ZTE Corp, the world's fourth largest handset producer and fifth-ranked telecoms equipment maker, said on Thursday that limitations on its business operations in Iran would have little impact on overall sales.

ZTE, China's second-largest telecommunications equipment maker, last week said it would curtail its business in Iran following a report that it had sold Iran's largest telecom company a powerful surveillance system capable of monitoring telephone and Internet communications.

President Shi Lirong, speaking at a news conference after the company announced its financial results for 2011, said ZTE was not a mainstream telecoms gear supplier in Iran.

Our business in Iran contributes very little to our overall operations, so the impact will be quite small, Shi said.

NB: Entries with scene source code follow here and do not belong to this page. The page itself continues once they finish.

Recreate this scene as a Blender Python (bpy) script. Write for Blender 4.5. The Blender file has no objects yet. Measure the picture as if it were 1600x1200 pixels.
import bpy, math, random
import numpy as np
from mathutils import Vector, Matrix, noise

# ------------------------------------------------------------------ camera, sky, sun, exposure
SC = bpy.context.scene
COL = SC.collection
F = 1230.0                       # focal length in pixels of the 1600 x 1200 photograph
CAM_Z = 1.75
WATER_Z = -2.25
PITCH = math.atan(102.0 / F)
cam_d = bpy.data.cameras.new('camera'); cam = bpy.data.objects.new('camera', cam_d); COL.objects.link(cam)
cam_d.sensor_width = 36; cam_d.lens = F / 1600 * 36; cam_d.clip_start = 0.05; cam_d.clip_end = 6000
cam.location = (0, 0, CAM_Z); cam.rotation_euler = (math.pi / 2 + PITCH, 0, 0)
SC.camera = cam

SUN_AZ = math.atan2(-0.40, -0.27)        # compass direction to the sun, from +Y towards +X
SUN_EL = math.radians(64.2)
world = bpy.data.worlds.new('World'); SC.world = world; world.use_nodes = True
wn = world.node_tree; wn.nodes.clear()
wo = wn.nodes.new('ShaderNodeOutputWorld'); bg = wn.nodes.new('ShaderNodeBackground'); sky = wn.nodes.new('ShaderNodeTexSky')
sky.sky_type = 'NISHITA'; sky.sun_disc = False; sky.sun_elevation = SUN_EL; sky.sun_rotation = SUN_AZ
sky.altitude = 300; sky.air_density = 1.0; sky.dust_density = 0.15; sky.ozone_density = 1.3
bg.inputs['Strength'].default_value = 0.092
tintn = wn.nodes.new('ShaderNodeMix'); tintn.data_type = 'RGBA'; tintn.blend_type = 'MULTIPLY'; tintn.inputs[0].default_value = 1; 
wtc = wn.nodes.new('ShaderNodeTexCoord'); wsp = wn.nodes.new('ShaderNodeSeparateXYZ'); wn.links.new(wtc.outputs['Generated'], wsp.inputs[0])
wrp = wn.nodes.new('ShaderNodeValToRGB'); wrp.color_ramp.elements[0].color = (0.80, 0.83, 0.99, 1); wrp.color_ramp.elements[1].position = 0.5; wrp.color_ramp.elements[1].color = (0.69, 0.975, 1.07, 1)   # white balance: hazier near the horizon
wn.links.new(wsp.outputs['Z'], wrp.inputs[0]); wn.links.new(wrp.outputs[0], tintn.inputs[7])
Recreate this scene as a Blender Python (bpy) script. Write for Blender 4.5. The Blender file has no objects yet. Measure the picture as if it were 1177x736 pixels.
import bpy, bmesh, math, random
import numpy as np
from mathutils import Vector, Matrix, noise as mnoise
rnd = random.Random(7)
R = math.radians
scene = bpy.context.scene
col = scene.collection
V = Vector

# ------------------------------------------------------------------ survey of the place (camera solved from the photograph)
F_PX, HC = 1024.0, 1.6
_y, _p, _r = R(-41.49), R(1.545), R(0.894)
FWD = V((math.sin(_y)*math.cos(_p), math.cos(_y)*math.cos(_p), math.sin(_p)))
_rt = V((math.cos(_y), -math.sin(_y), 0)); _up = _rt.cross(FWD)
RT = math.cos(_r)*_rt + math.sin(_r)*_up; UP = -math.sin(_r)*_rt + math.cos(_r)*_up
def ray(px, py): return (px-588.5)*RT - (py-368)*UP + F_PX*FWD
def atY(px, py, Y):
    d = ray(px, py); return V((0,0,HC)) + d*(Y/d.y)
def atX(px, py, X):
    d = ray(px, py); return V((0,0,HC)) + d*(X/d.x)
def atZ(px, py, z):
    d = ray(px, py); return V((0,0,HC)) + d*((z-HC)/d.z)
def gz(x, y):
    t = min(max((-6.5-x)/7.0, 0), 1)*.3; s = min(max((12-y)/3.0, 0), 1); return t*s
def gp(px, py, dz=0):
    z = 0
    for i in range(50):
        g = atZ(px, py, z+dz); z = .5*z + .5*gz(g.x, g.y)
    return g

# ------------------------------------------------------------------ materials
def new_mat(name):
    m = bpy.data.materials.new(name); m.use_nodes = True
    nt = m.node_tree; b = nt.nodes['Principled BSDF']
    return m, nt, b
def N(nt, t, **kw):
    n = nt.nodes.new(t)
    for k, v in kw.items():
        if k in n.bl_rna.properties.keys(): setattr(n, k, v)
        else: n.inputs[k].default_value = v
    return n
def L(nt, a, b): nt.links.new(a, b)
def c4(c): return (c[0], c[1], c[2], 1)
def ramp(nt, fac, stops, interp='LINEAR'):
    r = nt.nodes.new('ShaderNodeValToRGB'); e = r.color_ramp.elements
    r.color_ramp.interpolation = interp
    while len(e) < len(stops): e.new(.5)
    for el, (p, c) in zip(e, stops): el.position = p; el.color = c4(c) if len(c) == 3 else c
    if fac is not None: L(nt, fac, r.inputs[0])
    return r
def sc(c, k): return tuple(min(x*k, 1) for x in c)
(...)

Western sanctions on Iran have caused complications for a series of companies as U.S. investors are barred from making any new investments in Iran or in property owned or controlled by the Iranian government.

Responding to queries on whether Chinese telecom equipment makers faced challenges in the Australian market, Shi said all of ZTE's products had obtained global certification on the security front.

ZTE's cross-town rival Huawei Technologies hit roadblocks in its telecom equipment business in certain markets, most recently Australia, where the government has barred it from taking part in the country's $38 billion National Broadband Network due to cyber security concerns.

ZTE said on Wednesday that October-December net profit slid 48 percent to 991 million yuan ($157 million) from 1.89 billion yuan a year earlier.

H-shares in ZTE had risen nearly 5 percent by the midday break on Thursday, after jumping as much as 8.5 percent amid market expectations for an improved outlook, bucking a 1.2 percent drop in the broader Hang Seng Index.

Reuters reported last week that ZTE had entered into a $131 million contract with Telecommunication Co of Iran in December 2010.